__EXTRACTED MATERIAL__
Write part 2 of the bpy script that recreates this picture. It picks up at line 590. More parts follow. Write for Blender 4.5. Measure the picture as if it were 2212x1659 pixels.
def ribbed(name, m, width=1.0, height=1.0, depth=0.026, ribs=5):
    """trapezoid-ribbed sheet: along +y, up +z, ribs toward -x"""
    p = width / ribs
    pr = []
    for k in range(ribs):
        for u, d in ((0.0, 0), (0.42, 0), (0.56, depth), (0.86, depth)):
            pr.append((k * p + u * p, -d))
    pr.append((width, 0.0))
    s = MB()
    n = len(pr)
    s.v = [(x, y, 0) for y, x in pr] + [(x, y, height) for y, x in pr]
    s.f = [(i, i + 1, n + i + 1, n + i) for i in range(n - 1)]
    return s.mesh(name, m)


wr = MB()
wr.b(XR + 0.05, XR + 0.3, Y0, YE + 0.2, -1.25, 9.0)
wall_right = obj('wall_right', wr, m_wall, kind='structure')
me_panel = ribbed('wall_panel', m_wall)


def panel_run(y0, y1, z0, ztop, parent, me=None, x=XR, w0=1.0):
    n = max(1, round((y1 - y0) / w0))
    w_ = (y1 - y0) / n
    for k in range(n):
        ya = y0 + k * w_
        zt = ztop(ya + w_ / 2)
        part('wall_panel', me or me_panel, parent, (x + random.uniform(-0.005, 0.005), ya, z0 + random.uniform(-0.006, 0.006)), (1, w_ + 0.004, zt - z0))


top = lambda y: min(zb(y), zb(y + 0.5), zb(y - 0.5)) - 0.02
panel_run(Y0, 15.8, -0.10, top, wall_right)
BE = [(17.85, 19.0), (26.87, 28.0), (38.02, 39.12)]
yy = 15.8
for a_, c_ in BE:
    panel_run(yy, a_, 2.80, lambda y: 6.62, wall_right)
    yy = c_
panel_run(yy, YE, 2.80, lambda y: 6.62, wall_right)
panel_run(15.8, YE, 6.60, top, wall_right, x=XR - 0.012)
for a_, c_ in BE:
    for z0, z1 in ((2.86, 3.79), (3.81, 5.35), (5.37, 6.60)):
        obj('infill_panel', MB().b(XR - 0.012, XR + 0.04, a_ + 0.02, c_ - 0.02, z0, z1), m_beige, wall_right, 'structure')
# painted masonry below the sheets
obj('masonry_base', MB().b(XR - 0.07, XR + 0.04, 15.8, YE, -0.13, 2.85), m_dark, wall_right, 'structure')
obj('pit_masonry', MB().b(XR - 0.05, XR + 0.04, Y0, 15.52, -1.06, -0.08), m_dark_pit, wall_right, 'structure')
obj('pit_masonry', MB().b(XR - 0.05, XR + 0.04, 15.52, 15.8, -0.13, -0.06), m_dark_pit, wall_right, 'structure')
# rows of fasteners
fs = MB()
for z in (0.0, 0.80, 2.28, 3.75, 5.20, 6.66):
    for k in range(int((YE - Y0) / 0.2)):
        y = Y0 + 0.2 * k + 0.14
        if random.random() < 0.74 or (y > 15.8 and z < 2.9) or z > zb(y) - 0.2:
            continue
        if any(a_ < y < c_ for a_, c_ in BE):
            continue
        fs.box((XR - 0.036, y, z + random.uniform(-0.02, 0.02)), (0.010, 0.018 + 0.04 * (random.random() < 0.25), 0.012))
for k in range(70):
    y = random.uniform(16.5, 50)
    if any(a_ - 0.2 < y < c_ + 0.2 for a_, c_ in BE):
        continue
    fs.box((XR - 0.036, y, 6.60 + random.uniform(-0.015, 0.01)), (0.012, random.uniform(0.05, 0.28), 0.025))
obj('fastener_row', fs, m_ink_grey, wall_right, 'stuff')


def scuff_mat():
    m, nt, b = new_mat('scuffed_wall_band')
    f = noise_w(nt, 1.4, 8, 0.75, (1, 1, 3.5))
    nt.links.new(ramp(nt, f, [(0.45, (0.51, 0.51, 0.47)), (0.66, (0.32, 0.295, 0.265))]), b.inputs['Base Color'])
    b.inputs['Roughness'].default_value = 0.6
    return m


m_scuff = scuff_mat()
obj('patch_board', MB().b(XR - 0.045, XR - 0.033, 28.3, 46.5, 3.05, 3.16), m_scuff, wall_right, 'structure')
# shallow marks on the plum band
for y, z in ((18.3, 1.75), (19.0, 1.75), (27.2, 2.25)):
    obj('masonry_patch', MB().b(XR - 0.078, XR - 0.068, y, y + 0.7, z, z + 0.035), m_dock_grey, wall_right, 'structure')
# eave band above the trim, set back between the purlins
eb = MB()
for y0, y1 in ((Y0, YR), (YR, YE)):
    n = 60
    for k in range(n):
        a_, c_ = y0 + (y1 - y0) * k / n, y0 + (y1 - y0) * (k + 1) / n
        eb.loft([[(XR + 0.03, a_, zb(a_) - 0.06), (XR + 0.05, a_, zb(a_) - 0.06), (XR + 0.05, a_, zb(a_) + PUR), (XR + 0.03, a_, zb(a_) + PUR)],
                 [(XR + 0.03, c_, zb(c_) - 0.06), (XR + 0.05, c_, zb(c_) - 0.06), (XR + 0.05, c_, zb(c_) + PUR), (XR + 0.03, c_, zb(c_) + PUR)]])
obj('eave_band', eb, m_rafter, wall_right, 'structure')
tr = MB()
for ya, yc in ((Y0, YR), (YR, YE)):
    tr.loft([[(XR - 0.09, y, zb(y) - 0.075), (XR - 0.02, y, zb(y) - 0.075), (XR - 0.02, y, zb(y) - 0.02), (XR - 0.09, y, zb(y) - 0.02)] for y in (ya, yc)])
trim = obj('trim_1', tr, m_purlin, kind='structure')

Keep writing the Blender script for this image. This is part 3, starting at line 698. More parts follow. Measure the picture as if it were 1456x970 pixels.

__TASK DESCRIPTION__
Produce an exact copy of all the records.

__RESULT FOR THIS TASK__
Write part 2 of the bpy script that recreates this picture. It picks up at line 590. More parts follow. Write for Blender 4.5. Measure the picture as if it were 2212x1659 pixels.
def ribbed(name, m, width=1.0, height=1.0, depth=0.026, ribs=5):
    """trapezoid-ribbed sheet: along +y, up +z, ribs toward -x"""
    p = width / ribs
    pr = []
    for k in range(ribs):
        for u, d in ((0.0, 0), (0.42, 0), (0.56, depth), (0.86, depth)):
            pr.append((k * p + u * p, -d))
    pr.append((width, 0.0))
    s = MB()
    n = len(pr)
    s.v = [(x, y, 0) for y, x in pr] + [(x, y, height) for y, x in pr]
    s.f = [(i, i + 1, n + i + 1, n + i) for i in range(n - 1)]
    return s.mesh(name, m)


wr = MB()
wr.b(XR + 0.05, XR + 0.3, Y0, YE + 0.2, -1.25, 9.0)
wall_right = obj('wall_right', wr, m_wall, kind='structure')
me_panel = ribbed('wall_panel', m_wall)


def panel_run(y0, y1, z0, ztop, parent, me=None, x=XR, w0=1.0):
    n = max(1, round((y1 - y0) / w0))
    w_ = (y1 - y0) / n
    for k in range(n):
        ya = y0 + k * w_
        zt = ztop(ya + w_ / 2)
        part('wall_panel', me or me_panel, parent, (x + random.uniform(-0.005, 0.005), ya, z0 + random.uniform(-0.006, 0.006)), (1, w_ + 0.004, zt - z0))


top = lambda y: min(zb(y), zb(y + 0.5), zb(y - 0.5)) - 0.02
panel_run(Y0, 15.8, -0.10, top, wall_right)
BE = [(17.85, 19.0), (26.87, 28.0), (38.02, 39.12)]
yy = 15.8
for a_, c_ in BE:
    panel_run(yy, a_, 2.80, lambda y: 6.62, wall_right)
    yy = c_
panel_run(yy, YE, 2.80, lambda y: 6.62, wall_right)
panel_run(15.8, YE, 6.60, top, wall_right, x=XR - 0.012)
for a_, c_ in BE:
    for z0, z1 in ((2.86, 3.79), (3.81, 5.35), (5.37, 6.60)):
        obj('infill_panel', MB().b(XR - 0.012, XR + 0.04, a_ + 0.02, c_ - 0.02, z0, z1), m_beige, wall_right, 'structure')
# painted masonry below the sheets
obj('masonry_base', MB().b(XR - 0.07, XR + 0.04, 15.8, YE, -0.13, 2.85), m_dark, wall_right, 'structure')
obj('pit_masonry', MB().b(XR - 0.05, XR + 0.04, Y0, 15.52, -1.06, -0.08), m_dark_pit, wall_right, 'structure')
obj('pit_masonry', MB().b(XR - 0.05, XR + 0.04, 15.52, 15.8, -0.13, -0.06), m_dark_pit, wall_right, 'structure')
# rows of fasteners
fs = MB()
for z in (0.0, 0.80, 2.28, 3.75, 5.20, 6.66):
    for k in range(int((YE - Y0) / 0.2)):
        y = Y0 + 0.2 * k + 0.14
        if random.random() < 0.74 or (y > 15.8 and z < 2.9) or z > zb(y) - 0.2:
            continue
        if any(a_ < y < c_ for a_, c_ in BE):
            continue
        fs.box((XR - 0.036, y, z + random.uniform(-0.02, 0.02)), (0.010, 0.018 + 0.04 * (random.random() < 0.25), 0.012))
for k in range(70):
    y = random.uniform(16.5, 50)
    if any(a_ - 0.2 < y < c_ + 0.2 for a_, c_ in BE):
        continue
    fs.box((XR - 0.036, y, 6.60 + random.uniform(-0.015, 0.01)), (0.012, random.uniform(0.05, 0.28), 0.025))
obj('fastener_row', fs, m_ink_grey, wall_right, 'stuff')


def scuff_mat():
    m, nt, b = new_mat('scuffed_wall_band')
    f = noise_w(nt, 1.4, 8, 0.75, (1, 1, 3.5))
    nt.links.new(ramp(nt, f, [(0.45, (0.51, 0.51, 0.47)), (0.66, (0.32, 0.295, 0.265))]), b.inputs['Base Color'])
    b.inputs['Roughness'].default_value = 0.6
    return m


m_scuff = scuff_mat()
obj('patch_board', MB().b(XR - 0.045, XR - 0.033, 28.3, 46.5, 3.05, 3.16), m_scuff, wall_right, 'structure')
# shallow marks on the plum band
for y, z in ((18.3, 1.75), (19.0, 1.75), (27.2, 2.25)):
    obj('masonry_patch', MB().b(XR - 0.078, XR - 0.068, y, y + 0.7, z, z + 0.035), m_dock_grey, wall_right, 'structure')
# eave band above the trim, set back between the purlins
eb = MB()
for y0, y1 in ((Y0, YR), (YR, YE)):
    n = 60
    for k in range(n):
        a_, c_ = y0 + (y1 - y0) * k / n, y0 + (y1 - y0) * (k + 1) / n
        eb.loft([[(XR + 0.03, a_, zb(a_) - 0.06), (XR + 0.05, a_, zb(a_) - 0.06), (XR + 0.05, a_, zb(a_) + PUR), (XR + 0.03, a_, zb(a_) + PUR)],
                 [(XR + 0.03, c_, zb(c_) - 0.06), (XR + 0.05, c_, zb(c_) - 0.06), (XR + 0.05, c_, zb(c_) + PUR), (XR + 0.03, c_, zb(c_) + PUR)]])
obj('eave_band', eb, m_rafter, wall_right, 'structure')
tr = MB()
for ya, yc in ((Y0, YR), (YR, YE)):
    tr.loft([[(XR - 0.09, y, zb(y) - 0.075), (XR - 0.02, y, zb(y) - 0.075), (XR - 0.02, y, zb(y) - 0.02), (XR - 0.09, y, zb(y) - 0.02)] for y in (ya, yc)])
trim = obj('trim_1', tr, m_purlin, kind='structure')

Keep writing the Blender script for this image. This is part 3, starting at line 698. More parts follow. Measure the picture as if it were 1456x970 pixels.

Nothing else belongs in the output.